Sie nehmen Platz an einem großen Tisch. Gleich wird das Essen serviert. Schon
an wenigen Details kann man erkennen, wer hier diniert.
SPRECHER
Sitzen die Paare nebeneinander? Dann gehören die Gastgeber vermutlich der
unteren Schicht oder dem Kleinbürgertum an. Sitzen die Paare getrennt
voneinander, gehören sie zur Oberschicht, zur Bourgeoisie.
SPRECHERIN
Auch die Speiseordnung kann die soziale Herkunft verraten.
MUSIK 2
SPRECHER
Suppe, Kartoffeln, Fleisch – bei Angehörigen ärmerer Schichten kommen die
vollen Töpfe und Pfannen mit auf den Tisch.

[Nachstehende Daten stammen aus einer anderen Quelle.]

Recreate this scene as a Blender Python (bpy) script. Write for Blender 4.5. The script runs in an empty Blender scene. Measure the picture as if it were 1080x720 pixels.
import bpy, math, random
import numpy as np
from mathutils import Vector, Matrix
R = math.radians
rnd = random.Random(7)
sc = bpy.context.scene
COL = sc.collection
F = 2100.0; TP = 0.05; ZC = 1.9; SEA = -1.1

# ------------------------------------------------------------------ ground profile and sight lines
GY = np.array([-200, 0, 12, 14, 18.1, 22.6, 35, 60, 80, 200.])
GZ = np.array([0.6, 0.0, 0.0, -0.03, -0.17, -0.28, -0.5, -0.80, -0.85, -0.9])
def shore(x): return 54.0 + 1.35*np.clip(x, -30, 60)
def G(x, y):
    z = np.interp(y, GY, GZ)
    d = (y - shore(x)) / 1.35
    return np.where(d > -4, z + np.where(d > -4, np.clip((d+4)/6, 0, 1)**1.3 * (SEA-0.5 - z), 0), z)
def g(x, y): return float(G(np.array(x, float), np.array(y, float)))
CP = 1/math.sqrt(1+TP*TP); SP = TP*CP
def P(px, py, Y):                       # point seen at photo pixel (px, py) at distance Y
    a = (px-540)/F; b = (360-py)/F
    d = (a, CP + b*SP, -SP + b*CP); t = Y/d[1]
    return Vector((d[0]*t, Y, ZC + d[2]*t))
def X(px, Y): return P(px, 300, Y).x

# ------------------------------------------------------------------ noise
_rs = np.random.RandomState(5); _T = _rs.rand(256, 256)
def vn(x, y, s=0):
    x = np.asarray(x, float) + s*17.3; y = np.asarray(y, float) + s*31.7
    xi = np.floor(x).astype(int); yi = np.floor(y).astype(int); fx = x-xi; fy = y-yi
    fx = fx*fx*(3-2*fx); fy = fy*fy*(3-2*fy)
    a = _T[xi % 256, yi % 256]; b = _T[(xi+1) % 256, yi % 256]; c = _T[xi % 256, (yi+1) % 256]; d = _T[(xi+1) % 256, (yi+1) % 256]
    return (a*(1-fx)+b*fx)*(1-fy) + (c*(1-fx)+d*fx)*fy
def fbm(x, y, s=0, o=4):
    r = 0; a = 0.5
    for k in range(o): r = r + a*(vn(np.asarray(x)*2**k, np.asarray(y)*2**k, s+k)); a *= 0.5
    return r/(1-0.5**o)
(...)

Aufgetragen wird reichlich und mit
großen Schöpfkellen. Die Reihenfolge der Speisen ist zwanglos, Zwänge gibt es
im Alltag schließlich schon genug. Deshalb räumt die Frau zwischendurch auch
ein paar Teller beiseite und holt schon mal die Torte, während andere noch essen.
MUSIK 3
SPRECHERIN
Bei den Wohlhabenden hingegen hält man sich zurück. Erst wenn ein Gang
vollständig abgeräumt ist – inklusive Salzstreuer –, wird das Dessert aufgetragen.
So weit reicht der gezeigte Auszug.